Task statement - Please copy out exactly, and only, the lines between the line with "Model this scene" and the line with "R = math.radians", both included. Pictures are to be omitted.

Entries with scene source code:
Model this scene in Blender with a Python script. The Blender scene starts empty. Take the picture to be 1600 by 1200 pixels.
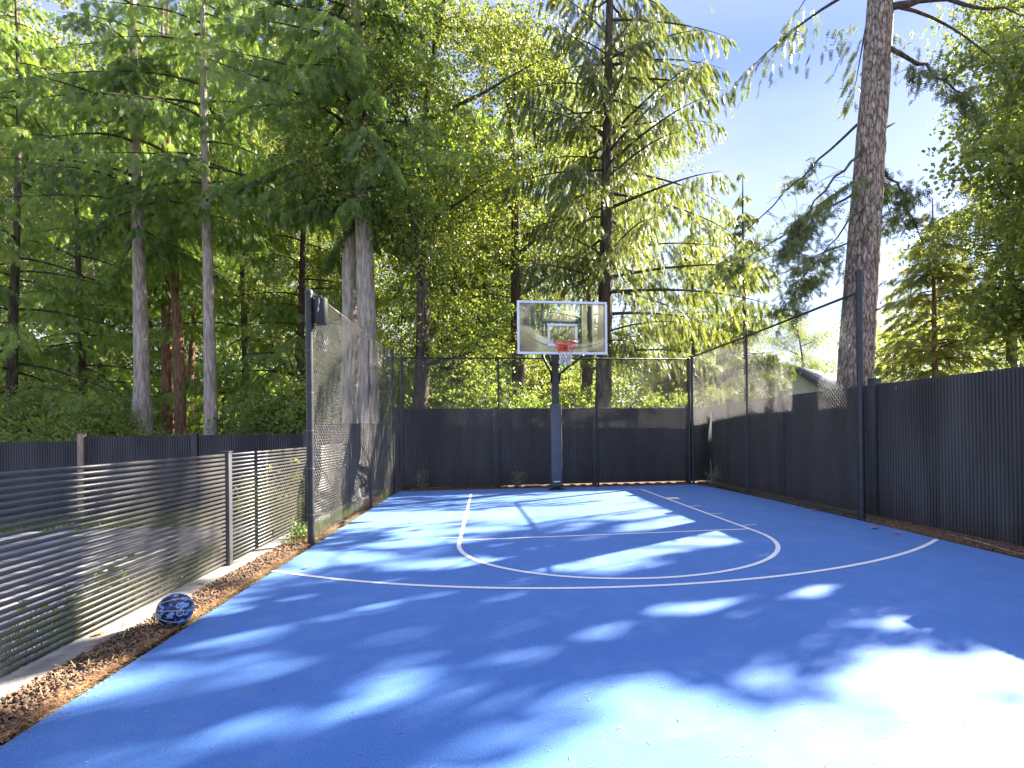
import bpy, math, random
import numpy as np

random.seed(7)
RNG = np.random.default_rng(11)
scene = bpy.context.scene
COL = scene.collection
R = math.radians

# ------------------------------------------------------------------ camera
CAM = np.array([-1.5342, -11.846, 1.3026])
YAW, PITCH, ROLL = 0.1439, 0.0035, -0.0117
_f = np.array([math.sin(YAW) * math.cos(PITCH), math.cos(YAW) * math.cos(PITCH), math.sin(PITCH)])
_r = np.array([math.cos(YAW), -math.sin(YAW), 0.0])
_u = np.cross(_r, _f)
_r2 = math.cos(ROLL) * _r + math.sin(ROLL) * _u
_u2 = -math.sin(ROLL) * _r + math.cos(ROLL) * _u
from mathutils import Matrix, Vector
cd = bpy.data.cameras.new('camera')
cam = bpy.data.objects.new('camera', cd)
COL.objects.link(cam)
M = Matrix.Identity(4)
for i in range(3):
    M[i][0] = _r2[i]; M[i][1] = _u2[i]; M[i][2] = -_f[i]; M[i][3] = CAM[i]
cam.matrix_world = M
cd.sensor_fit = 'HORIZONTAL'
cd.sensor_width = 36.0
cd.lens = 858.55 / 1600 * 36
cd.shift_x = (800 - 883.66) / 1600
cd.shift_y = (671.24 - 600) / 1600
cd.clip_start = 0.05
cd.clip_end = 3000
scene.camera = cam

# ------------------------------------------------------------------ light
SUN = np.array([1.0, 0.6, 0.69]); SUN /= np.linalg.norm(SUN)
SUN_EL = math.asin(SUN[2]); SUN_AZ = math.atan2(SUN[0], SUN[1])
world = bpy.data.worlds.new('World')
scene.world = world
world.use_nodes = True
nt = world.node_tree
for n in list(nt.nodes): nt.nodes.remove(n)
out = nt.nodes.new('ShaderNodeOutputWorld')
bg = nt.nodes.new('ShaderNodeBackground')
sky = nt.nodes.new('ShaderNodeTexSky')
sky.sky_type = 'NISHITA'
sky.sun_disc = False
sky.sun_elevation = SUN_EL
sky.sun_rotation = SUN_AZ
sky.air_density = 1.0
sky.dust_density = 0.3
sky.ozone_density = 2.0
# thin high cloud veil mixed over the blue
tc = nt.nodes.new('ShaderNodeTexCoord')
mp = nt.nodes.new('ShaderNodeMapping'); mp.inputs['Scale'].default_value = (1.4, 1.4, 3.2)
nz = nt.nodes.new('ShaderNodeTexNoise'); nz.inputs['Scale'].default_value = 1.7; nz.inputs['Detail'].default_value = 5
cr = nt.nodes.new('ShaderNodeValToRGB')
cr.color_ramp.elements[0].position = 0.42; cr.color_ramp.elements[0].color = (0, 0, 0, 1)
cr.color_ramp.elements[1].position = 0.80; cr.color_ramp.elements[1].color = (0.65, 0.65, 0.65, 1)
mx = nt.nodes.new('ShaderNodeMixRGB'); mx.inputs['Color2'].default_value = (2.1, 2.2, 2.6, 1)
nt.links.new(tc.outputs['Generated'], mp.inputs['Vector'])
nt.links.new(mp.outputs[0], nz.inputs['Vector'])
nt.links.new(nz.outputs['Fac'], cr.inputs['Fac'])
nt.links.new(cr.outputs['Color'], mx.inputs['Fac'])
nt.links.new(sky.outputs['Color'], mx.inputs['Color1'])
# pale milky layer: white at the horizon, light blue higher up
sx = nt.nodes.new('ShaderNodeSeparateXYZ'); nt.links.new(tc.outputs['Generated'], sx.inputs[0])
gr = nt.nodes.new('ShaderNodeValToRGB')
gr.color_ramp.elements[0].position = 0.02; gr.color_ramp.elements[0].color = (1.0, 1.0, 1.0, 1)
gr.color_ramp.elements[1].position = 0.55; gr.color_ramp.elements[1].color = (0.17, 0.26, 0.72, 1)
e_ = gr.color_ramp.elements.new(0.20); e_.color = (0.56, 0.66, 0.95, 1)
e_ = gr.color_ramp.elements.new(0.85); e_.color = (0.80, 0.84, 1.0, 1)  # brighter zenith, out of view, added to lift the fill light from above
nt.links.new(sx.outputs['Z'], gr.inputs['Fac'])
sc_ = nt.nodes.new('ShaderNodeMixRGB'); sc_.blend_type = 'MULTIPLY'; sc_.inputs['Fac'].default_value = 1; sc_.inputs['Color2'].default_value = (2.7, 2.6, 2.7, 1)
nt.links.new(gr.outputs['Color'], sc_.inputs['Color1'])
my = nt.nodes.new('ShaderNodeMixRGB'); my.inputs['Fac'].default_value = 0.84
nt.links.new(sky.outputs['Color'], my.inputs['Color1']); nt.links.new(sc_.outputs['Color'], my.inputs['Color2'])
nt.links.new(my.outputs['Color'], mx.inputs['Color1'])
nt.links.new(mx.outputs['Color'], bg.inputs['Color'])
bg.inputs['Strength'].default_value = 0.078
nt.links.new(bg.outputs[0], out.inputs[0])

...

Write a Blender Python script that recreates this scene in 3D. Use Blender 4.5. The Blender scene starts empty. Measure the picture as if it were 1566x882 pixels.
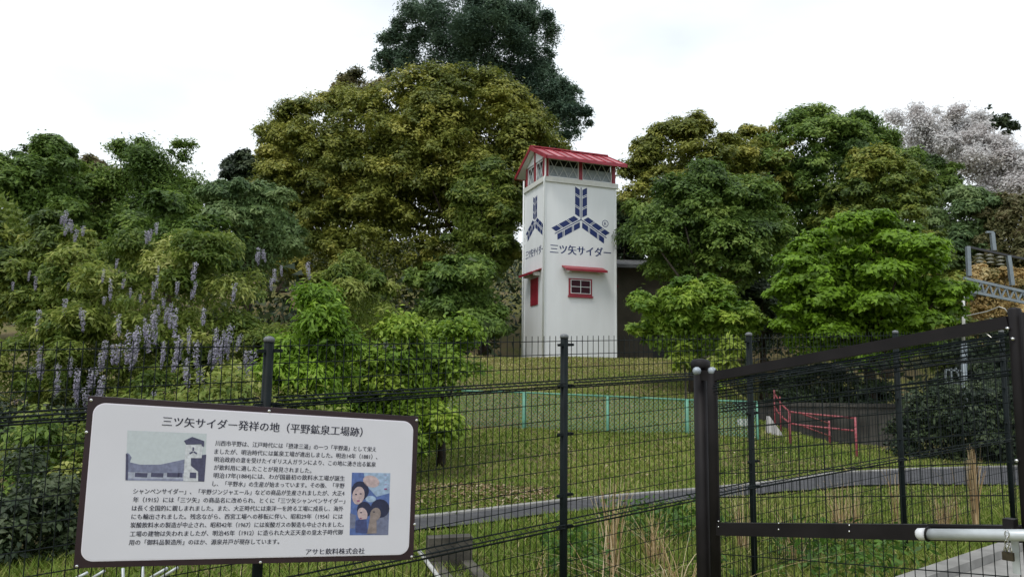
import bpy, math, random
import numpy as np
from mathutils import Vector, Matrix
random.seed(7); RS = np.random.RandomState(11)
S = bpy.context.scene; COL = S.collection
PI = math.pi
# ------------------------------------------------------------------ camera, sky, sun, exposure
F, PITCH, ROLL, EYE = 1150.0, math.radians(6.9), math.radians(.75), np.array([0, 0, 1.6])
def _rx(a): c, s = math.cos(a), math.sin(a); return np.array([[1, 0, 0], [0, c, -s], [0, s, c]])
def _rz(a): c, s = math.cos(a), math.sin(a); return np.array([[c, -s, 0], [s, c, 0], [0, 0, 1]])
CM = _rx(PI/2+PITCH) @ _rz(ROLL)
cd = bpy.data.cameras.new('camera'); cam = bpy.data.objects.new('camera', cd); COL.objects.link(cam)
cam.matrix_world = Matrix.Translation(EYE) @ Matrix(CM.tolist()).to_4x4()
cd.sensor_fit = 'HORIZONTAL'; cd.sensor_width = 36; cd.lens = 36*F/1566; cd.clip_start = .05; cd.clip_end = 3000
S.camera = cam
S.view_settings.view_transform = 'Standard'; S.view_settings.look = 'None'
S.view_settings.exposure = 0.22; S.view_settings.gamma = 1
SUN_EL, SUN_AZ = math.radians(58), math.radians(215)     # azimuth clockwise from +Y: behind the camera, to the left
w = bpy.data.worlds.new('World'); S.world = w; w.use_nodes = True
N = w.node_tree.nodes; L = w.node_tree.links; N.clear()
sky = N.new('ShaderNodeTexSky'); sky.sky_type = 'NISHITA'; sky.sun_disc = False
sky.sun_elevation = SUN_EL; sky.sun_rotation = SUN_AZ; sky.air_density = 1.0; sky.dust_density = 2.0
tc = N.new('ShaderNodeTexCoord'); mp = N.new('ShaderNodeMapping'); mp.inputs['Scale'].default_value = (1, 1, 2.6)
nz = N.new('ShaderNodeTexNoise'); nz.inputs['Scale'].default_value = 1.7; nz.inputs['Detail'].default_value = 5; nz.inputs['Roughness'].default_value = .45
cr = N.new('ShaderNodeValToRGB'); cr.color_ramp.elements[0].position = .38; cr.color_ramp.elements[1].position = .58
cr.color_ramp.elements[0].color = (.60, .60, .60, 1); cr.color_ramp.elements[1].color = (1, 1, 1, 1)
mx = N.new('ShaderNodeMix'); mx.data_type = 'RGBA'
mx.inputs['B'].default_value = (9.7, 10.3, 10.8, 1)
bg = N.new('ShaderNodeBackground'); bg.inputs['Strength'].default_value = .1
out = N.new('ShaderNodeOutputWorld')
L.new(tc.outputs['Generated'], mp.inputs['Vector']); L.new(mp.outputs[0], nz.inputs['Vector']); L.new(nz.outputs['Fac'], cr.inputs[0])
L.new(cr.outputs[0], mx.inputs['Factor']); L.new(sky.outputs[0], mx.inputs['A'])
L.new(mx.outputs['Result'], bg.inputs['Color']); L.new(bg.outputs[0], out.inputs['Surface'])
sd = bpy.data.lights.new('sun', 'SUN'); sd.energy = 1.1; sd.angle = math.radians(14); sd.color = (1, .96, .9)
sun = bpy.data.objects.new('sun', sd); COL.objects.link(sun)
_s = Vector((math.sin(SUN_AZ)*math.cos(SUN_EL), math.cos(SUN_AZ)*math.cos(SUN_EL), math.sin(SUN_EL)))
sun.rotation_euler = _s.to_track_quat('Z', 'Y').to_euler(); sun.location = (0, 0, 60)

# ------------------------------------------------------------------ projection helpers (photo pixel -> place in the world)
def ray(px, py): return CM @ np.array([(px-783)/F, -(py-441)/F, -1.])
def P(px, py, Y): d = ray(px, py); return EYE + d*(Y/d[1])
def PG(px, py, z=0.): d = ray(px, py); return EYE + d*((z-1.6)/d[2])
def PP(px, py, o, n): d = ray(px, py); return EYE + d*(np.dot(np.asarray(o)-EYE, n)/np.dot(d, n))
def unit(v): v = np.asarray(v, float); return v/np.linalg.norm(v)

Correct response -
Model this scene in Blender with a Python script. The Blender scene starts empty. Take the picture to be 1600 by 1200 pixels.
import bpy, math, random
import numpy as np

random.seed(7)
RNG = np.random.default_rng(11)
scene = bpy.context.scene
COL = scene.collection
R = math.radians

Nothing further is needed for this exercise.